The Justice Department brief says that, contrary to the opinion expressed by the appeals court, ensuring racial diversity in higher education does not "rest on impermissible racial stereotypes."

"It does not presume that all individuals of a particular race act or think alike," the brief argues. "An admissions program that values racial diversity recognizes that a black (or Mexican-American) student reared in this country is likely to have had different life experiences, precisely because of his or her race, than an otherwise similarly situated white student."

However, while a law school may consider race, the administration says, it may not use "rigid numerical goals amounting to fixed quotas ... which deny each applicant's right to be treated as an individual in the admissions process."

The brief also argues that the practical effect of the 5th Circuit ruling would be "to return the most prestigious institutions within state university systems to their former 'white' status."

Michael Greve, the executive director of the Center for Individual Rights, a Washington-based legal organization that opposes affirmative action and represents some of the white plaintiffs in the Texas case, called the administration's views "predictable."

"There were no real surprises," he said. "If anything, it seems rather muted."

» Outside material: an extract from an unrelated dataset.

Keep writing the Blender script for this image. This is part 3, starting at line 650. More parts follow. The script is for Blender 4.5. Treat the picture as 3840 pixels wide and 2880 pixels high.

The administration did not back one of Texas's key arguments in the appeal: that state institutions should have wide latitude to establish admissions standards without federal court interference. That argument is being viewed as an appeal to the high court's recent leaning toward strengthening states' rights.

Texas argues that the constitutional provision giving states broad immunity against suits by individuals should bar suits brought under Title VI of the Civil Rights Act of 1964, which bars discrimination in educational programs.

The Justice Department rejected that idea. The department contends that the state has no sovereign immunity from suits brought under Title VI.

Responses from lawyers rep-resenting the white applicants were due late last week; the high court rejected a request for an extension of time to file those briefs. That rejection could indicate the court is eager to address the appeal before the end of its current term late this month or early next month.

Even if the court grants the appeal, the case would not be heard until the next term, which begins in October.